## START EXTRACTED RECORDS
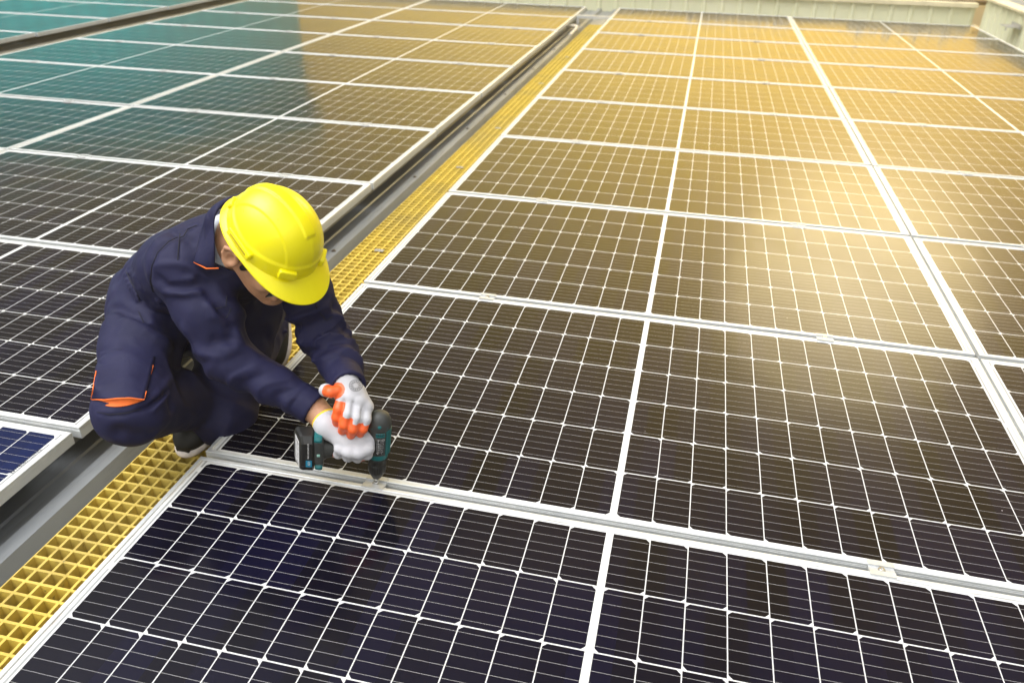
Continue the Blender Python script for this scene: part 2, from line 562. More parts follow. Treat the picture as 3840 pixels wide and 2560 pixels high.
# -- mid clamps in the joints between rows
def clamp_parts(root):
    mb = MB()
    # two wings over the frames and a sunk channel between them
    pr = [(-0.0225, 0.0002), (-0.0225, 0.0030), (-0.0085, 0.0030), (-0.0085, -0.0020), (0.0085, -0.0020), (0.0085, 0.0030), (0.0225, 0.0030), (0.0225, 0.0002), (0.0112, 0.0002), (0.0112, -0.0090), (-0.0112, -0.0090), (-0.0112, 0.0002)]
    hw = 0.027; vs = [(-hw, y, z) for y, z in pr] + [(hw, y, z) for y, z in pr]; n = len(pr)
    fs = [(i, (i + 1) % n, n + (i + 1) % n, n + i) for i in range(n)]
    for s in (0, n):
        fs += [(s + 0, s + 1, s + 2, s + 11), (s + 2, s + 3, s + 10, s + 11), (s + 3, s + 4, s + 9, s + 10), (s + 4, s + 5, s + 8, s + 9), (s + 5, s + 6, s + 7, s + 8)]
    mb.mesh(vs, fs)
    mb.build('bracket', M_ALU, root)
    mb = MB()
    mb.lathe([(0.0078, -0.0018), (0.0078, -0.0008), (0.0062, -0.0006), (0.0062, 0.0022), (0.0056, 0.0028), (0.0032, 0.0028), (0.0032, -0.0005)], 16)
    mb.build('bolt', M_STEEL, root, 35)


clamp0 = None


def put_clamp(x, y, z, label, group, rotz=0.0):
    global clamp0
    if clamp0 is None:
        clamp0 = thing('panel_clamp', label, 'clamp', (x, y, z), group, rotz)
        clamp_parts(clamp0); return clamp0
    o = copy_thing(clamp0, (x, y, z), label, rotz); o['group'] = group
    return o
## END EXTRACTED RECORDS
## START EXTRACTED RECORDS
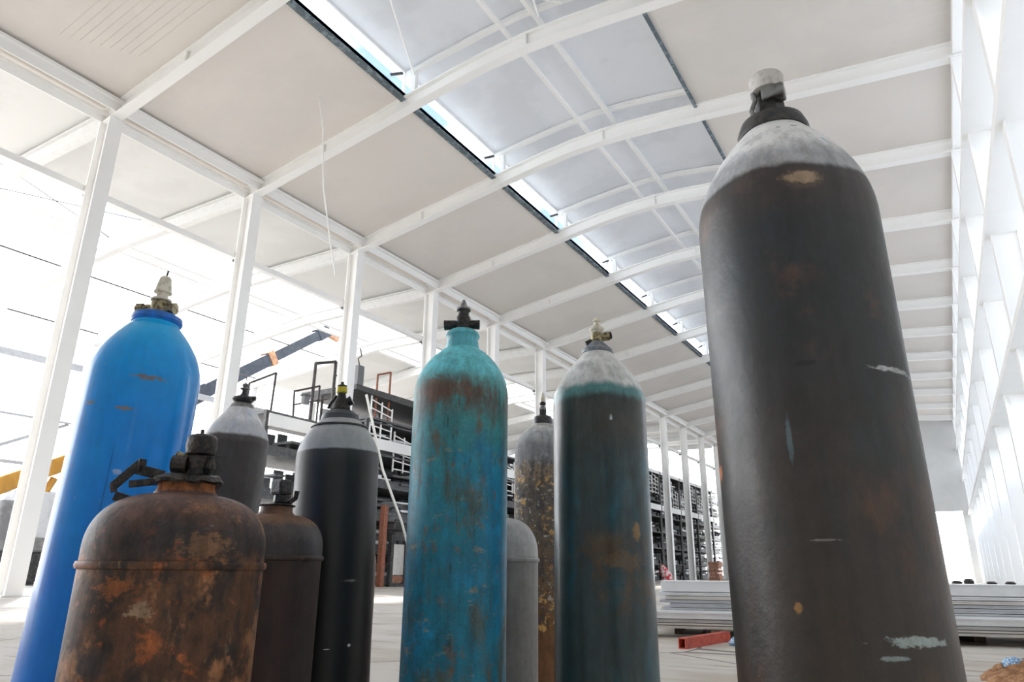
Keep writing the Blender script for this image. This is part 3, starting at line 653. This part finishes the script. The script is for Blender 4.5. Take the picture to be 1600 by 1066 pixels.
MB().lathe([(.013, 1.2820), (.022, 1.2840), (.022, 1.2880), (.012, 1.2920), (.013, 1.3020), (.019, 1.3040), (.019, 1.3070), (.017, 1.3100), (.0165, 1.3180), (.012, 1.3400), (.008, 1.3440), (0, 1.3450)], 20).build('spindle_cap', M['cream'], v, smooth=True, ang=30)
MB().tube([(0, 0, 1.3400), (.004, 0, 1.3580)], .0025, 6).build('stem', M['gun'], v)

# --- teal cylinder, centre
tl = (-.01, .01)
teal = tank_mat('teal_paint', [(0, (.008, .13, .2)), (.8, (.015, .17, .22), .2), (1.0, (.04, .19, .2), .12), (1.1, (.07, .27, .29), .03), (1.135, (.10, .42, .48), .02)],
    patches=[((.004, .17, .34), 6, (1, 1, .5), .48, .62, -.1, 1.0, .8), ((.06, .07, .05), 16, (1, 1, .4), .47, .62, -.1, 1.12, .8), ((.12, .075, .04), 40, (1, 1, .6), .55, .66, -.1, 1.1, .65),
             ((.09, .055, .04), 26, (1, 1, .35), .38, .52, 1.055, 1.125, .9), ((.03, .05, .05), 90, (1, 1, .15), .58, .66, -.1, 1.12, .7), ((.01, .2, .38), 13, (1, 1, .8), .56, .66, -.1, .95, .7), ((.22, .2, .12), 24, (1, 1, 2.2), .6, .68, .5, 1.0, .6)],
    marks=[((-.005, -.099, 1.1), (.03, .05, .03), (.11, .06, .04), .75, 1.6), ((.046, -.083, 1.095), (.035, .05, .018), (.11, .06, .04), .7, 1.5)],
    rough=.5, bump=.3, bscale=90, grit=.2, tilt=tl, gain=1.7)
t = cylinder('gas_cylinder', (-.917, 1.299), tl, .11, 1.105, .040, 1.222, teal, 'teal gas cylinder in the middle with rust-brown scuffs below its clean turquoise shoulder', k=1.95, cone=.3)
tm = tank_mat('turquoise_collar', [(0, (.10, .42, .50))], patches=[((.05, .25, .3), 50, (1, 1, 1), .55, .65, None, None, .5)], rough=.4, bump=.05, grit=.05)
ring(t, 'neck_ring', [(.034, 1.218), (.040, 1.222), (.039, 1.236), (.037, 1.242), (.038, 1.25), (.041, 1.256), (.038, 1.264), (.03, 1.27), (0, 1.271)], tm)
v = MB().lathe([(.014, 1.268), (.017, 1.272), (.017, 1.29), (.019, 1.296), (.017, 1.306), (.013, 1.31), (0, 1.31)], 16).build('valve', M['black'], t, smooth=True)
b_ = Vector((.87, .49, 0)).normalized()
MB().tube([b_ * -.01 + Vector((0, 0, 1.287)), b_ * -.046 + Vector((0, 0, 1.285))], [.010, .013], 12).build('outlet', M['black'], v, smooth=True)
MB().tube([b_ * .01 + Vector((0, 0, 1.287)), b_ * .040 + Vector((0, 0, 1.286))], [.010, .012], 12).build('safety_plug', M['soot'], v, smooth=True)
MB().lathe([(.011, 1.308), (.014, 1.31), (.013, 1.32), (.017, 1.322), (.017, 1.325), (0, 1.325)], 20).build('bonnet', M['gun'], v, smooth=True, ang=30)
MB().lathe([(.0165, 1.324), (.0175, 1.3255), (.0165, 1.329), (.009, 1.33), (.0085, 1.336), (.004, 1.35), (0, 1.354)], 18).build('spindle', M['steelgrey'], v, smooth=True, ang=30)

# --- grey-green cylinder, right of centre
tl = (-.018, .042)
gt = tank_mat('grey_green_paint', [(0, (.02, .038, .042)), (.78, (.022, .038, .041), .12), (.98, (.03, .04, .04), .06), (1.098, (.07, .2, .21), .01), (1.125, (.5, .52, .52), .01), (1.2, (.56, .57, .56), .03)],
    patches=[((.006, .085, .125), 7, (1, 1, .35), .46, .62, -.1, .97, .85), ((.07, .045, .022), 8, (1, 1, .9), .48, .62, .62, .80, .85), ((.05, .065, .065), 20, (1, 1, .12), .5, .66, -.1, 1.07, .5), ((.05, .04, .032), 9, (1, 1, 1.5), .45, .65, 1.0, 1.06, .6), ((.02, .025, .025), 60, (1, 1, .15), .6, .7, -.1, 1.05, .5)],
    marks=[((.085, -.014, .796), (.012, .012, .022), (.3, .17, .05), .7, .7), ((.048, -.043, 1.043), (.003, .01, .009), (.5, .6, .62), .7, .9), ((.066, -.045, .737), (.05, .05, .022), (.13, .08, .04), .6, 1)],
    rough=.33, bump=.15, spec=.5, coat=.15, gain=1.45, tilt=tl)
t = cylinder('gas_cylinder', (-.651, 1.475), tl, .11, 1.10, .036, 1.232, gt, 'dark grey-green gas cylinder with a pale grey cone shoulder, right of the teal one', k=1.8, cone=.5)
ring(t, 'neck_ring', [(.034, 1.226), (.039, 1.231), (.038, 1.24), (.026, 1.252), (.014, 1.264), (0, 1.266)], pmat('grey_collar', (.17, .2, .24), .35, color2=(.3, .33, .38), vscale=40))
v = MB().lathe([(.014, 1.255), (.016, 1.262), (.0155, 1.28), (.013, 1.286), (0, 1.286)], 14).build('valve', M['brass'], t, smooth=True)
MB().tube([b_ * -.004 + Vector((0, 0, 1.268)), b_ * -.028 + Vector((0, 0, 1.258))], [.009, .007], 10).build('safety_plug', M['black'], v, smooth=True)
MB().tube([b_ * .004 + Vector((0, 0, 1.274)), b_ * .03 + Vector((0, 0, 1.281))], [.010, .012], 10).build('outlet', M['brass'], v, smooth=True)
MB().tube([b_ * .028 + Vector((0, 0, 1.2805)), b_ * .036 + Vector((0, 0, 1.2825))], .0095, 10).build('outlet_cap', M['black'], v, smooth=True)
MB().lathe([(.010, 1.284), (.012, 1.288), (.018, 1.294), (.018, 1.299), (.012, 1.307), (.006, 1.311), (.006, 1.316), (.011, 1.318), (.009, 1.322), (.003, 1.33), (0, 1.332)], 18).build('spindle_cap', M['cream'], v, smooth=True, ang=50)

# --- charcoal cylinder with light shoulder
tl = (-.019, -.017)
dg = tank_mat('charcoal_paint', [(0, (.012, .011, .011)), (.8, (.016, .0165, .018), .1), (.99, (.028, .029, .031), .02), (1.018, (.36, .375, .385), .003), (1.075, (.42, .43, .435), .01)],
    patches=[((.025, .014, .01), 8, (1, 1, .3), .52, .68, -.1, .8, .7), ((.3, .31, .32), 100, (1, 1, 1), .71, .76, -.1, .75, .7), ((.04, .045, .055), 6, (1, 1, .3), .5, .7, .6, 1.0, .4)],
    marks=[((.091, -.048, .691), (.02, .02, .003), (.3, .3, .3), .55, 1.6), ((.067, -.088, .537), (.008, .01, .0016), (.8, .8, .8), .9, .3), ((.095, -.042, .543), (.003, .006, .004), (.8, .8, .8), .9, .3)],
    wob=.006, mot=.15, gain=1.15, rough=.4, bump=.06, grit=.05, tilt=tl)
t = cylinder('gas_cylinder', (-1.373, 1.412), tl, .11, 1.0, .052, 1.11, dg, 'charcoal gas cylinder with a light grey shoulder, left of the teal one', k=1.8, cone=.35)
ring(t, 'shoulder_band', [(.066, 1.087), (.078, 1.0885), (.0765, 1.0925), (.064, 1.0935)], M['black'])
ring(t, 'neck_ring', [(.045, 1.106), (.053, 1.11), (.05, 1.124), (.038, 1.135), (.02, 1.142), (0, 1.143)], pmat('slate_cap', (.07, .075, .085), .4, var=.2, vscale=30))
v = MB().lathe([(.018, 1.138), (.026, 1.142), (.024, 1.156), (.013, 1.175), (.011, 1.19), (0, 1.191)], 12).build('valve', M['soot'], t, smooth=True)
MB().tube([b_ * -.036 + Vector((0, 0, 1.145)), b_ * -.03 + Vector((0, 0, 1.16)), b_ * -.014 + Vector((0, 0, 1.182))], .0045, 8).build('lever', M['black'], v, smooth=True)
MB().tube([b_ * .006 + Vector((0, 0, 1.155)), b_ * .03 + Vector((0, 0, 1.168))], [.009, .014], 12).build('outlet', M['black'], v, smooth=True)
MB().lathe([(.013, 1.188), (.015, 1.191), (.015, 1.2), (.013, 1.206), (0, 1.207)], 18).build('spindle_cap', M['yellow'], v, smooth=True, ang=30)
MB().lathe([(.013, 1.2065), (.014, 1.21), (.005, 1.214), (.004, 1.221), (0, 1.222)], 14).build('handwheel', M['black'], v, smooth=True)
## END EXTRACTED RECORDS
## START EXTRACTED RECORDS
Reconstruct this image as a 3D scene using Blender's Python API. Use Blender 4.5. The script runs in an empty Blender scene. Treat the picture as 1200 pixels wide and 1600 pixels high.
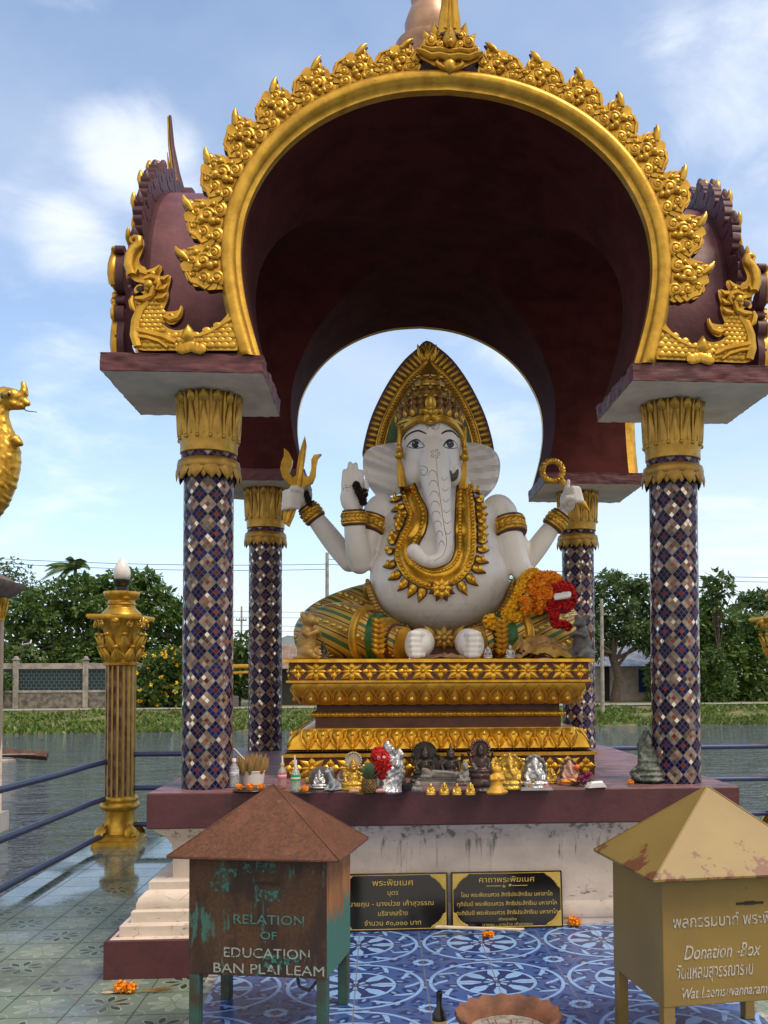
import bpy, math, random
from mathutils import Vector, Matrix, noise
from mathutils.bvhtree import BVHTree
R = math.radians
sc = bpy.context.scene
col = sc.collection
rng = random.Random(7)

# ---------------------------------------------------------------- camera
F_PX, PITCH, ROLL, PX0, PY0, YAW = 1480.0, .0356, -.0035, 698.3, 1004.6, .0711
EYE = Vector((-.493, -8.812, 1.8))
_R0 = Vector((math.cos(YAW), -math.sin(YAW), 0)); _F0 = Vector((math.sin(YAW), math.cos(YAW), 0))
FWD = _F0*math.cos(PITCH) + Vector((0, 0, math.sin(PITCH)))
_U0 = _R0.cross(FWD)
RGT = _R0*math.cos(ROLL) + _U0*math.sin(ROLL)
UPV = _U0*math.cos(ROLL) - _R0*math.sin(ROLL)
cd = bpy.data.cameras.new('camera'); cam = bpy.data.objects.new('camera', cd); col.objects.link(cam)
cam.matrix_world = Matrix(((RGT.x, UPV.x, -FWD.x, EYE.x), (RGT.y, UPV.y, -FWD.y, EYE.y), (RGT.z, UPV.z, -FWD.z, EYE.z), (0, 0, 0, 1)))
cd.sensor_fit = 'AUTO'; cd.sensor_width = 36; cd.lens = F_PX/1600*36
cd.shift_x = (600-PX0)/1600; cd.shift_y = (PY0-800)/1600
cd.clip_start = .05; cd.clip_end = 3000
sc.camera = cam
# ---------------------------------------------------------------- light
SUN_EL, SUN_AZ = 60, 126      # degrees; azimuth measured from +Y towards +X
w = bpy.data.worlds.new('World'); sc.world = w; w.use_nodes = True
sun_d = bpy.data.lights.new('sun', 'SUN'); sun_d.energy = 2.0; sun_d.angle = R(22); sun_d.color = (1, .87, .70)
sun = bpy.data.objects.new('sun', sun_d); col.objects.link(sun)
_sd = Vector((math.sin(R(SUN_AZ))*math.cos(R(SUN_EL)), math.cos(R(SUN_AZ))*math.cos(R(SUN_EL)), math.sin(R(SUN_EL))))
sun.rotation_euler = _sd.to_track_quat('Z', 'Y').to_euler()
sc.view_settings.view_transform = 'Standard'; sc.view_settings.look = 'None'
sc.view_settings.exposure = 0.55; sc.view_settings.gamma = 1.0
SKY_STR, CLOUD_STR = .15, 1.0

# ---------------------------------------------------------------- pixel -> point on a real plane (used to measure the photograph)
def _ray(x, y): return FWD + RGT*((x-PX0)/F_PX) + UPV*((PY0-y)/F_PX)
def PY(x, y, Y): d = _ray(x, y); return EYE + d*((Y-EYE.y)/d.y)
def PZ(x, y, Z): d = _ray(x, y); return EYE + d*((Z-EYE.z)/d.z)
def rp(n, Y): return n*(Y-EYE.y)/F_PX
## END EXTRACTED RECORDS
WRITTEN TASK: Go back to the listing above and reproduce, exactly, the stretch from the line bearing "Reconstruct this image" through the line bearing "rng = random.Random(7)", without its pictures.

EXERCISE ANSWER:
Reconstruct this image as a 3D scene using Blender's Python API. Use Blender 4.5. The script runs in an empty Blender scene. Treat the picture as 1200 pixels wide and 1600 pixels high.
import bpy, math, random
from mathutils import Vector, Matrix, noise
from mathutils.bvhtree import BVHTree
R = math.radians
sc = bpy.context.scene
col = sc.collection
rng = random.Random(7)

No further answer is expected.